しかし、この新たな環境条件に対応するためには、従来の仕事のやり方を大きく変える必要性がある場合が
多いのではないでしょうか。常に先を読み、変化に対応する、可能ならば、変化に先手を打つことが必要な
時代であると言えるでしょう。そのためにはしっかりとしたリスク危機マネジメントが必要です。
(2)暴力団排除条例の施行本格化
暴力団排除条例が昨年来47都道府県で施行されています。千葉県の県条例については昨年9月1日に施行
されました。また、各市町村の条例についてはこの春施行したところが多数あります。近く成立する予定と
いうところもあります。このような状況から、警察や検察は本格的な対応を始めているはずです。

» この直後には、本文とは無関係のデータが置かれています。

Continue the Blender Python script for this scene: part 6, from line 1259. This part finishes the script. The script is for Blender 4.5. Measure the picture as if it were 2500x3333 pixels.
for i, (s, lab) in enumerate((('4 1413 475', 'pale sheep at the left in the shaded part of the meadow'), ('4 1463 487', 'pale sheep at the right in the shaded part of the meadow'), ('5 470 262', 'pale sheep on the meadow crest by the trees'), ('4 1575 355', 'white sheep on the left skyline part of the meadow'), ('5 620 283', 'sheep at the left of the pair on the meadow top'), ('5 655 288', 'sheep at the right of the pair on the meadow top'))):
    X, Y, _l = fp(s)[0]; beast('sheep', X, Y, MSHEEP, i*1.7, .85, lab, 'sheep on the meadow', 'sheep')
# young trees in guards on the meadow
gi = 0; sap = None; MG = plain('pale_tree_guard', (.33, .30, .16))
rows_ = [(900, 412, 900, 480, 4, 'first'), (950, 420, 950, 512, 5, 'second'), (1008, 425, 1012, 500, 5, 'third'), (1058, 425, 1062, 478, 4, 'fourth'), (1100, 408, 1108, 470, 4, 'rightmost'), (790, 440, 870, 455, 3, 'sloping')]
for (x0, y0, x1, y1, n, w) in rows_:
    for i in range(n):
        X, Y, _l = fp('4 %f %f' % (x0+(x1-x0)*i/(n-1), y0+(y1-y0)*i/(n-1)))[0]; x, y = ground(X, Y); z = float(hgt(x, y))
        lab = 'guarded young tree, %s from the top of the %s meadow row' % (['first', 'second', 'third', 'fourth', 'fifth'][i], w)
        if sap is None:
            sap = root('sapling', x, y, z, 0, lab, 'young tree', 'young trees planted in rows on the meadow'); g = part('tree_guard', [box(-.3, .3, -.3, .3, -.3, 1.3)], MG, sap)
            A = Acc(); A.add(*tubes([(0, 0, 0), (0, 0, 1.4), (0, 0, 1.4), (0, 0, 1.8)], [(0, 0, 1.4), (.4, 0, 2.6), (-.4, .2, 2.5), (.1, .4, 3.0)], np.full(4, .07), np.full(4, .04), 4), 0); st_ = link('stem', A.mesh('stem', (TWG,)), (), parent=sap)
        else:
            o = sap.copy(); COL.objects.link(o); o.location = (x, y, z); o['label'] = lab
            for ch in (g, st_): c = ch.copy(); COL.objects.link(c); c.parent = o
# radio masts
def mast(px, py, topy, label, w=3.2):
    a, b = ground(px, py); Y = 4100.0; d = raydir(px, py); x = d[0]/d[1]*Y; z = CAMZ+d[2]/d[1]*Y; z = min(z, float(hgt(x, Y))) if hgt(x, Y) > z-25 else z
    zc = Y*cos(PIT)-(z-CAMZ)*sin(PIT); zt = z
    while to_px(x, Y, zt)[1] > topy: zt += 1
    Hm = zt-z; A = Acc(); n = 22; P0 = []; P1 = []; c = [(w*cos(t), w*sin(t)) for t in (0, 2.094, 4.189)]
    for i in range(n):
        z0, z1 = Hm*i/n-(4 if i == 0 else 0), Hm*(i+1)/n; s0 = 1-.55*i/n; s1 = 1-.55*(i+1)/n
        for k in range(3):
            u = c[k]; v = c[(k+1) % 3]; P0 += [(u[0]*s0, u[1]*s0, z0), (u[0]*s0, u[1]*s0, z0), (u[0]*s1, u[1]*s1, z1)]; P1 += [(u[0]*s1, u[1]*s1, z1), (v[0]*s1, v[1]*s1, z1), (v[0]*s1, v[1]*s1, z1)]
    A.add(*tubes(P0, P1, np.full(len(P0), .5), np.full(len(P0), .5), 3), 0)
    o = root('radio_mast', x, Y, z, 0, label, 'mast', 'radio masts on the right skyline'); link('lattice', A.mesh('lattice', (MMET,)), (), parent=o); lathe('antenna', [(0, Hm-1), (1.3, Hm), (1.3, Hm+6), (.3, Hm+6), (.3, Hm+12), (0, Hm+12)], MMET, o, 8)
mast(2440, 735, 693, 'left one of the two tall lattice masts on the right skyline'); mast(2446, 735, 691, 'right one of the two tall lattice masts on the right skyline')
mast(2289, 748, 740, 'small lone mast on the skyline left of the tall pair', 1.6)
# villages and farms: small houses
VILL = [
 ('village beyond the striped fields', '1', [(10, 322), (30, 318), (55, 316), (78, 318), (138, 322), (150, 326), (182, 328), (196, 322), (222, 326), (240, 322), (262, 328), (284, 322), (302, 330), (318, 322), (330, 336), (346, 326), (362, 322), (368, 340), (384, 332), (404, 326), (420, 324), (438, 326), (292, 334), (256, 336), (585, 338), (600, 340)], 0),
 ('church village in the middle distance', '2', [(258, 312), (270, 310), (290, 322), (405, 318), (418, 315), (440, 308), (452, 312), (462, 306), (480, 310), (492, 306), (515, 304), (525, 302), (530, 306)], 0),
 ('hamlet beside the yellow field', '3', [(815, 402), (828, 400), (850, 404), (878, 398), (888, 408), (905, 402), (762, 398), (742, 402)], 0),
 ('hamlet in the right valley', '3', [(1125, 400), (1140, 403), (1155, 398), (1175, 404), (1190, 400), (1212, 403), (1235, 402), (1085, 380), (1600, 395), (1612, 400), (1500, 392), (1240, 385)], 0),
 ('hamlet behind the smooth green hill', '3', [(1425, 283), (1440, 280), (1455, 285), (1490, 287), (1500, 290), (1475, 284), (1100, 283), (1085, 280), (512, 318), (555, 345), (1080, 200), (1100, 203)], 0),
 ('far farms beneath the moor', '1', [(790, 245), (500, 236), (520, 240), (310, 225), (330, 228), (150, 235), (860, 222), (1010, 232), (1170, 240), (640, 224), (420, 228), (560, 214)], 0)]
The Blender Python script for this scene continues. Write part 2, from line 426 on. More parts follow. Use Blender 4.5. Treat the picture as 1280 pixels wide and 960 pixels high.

千葉県の場合、http://www.police.pref.chiba.jp/safe_life/gangsters/ によって一般的な状況を把握
できます。千葉県は、世間的にはこれまで比較的暴力団の勢力が強い県の1つと認識されており、
今後の動きは要注意でしょう。必要悪と認めて暴力組織と付き合ってきているケースもあると考えられ
ますが、条例の内容は、そのような事業者の中で悪質と認められた場合、公表などの社会的制裁が
加えられることとされています。そのため、事実上事業を続けることができないという事態になることも
考えられます。この機会に、しっかりした対応を取る必要があると思われます。この問題はいろいろな
リスクが含まれていますから、リスク危機マネジメントの手法を最大限活用して最適の行動をとる必要が
あります。
(3)税制を中心とした経済制度の変化の趨勢について
今年度からの相続税制改正は、日本の財政事情の厳しい中、国民の経済格差縮小、富裕者負担増大の
観点から行われた第1段階です。また、消費税増税が野田内閣によって強く進められています。健康保険の
負担増大の動きもあります。現在の財政状況、ユーロ危機などを考えれば、相続税、消費税、健康保険や
介護保険など公的国民負担の増大およびそれに伴ういろいろな制度改正が今後続くと考えておくほうが
良いように思われます。
そのような経済制度的な環境変化は、人口減少に伴う市場構造の変化や地域の盛衰、大手企業の海外進出、
海外企業の国内参入、輸入品の増加などわが国経済の基盤構造が大きな変化している時期に起こります。
PPTなども経済の基盤構造に変化を与える要因でしょう。これらの影響は業種や事業形態により異なり、
また、マイナスばかりでなく、プラスの場合もあると思われますが、いずれにしてもその影響は大きいと
考えられます。
中小企業の場合、特に大きな影響を受ける場合も少なくないでしょう。経営の舵取りの巧拙が大きく問われる
と思われます。この問題を大きなリスク要因の一つとしてモニター(監視)するとともに、経営の舵の効きを
悪くする重荷の要因をできるだけ減らすことが必要です。さらに、そのリスクが発現して危機になりそうに
なった時のためのケーススタディー、あるいは、資金、人材、技術等その事態に備えた準備をしておくことが
好ましいと考えられます。
さらに一歩進んで、そのような事態になった時の影響を緩和するような多角化、海外投資を行うことも
あり得ます。しかし、それはまた別のリスクを生みますから、どちらにしろ、リスク危機マネジメントを
しっかりとやる必要があります。
今回がこの連載の最後になります。紙数の関係から、具体的な例を示しての解説と言うわけには
いきませんでした。問題の指摘だけに終わったかもしれません。この連載が、読者の皆様方の今後の
経営を考える際に少しでも役立たせていただけるならば幸いです。